すでに信頼関係が構築されている取引先や消費者との取引では、立会人型でも十分な場合が多いです。日常的な取引や比較的リスクの低い契約では、立会人型の利便性とコスト効率の良さが活かせるでしょう。

一方、新規取引先や重要な契約、高額な取引では、当事者型が適しています。特に、長期的なパートナーシップ契約や機密情報を含む契約では、当事者型の高いセキュリティと信頼性が重要視されるでしょう。取引相手との関係性や契約の重要度を考慮し、適切な方式を選択することも大切です。

当事者型で電子契約を締結する際のポイント

信頼性が高い当事者型で電子契約を締結するには、いくつかのポイントを押さえておく必要があります。

契約者本人が電子証明書を取得する

当事者型の「信頼性が高い」というメリットは、本人が担保されていることにあります。その担保は、契約者本人が確実に電子証明書を取得していることが前提条件です。

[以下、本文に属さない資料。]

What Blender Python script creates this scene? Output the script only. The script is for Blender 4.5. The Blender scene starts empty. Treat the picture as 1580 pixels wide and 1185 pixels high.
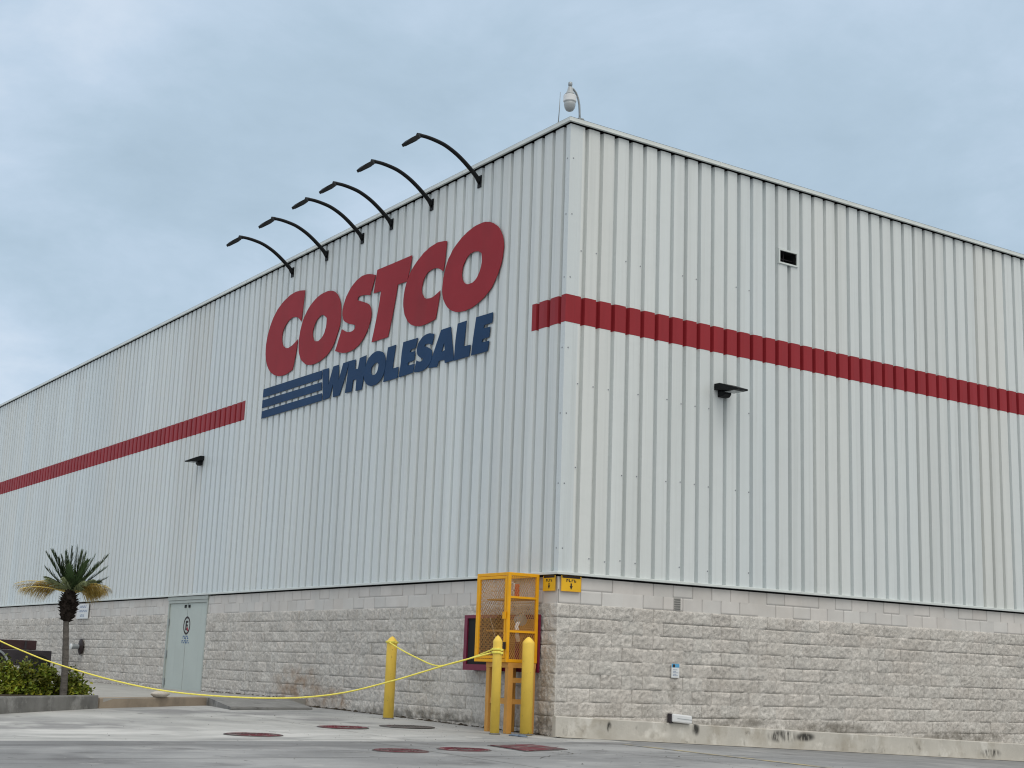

信頼性がある第三者(認証局)において、厳格な身元確認によって間違いなく署名者本人である認証を受けているため書面契約に置ける実印の押印・印鑑証明書と同じとみなされます。そのため、間違いなく契約者本人が電子証明書を取得しておかなければなりません。

実際、認証を受けるには住民票の写しや印鑑証明書、運転免許証などの公的身分証明書の提示が求められます。

同じ電子契約システムを使用する

立会人型電子契約においては、契約先と異なる電子契約システムを使用していても特段の問題なく契約できます。しかし、当事者型では双方が同じシステムを使用していなければ契約できません。

システムによって導入コストや使用方法は異なるため、事前に契約先に相談し了承を得たうえでシステムを選定し、契約する必要があります。

一定期間ごとに電子証明書を更新する

電子証明書は、インターネット上における身分証明書といえます。そのためパスポートや運転免許証といった公的身分証明書と同じように、有効期限があり定期的な更新が必要です。

有効期限が切れると、電子署名は失効、本人確認や非改ざん証明はできなくなり契約の効力が弱まります。そのため、失効前に必ず更新するようにしましょう。

当事者型と立会人型の違いを理解しベストな選択を

電子契約は、今後のビジネスにおいて無視できない存在です。契約の形式を選ぶ際には、当事者型と立会人型の特性を理解し、具体的なニーズや状況に適した選択を行うことが求められます。

また、導入後の運用やリスク管理についても十分な配慮が必要です。コストや信頼性、契約の規模などさまざまな視点から十分に検討しましょう。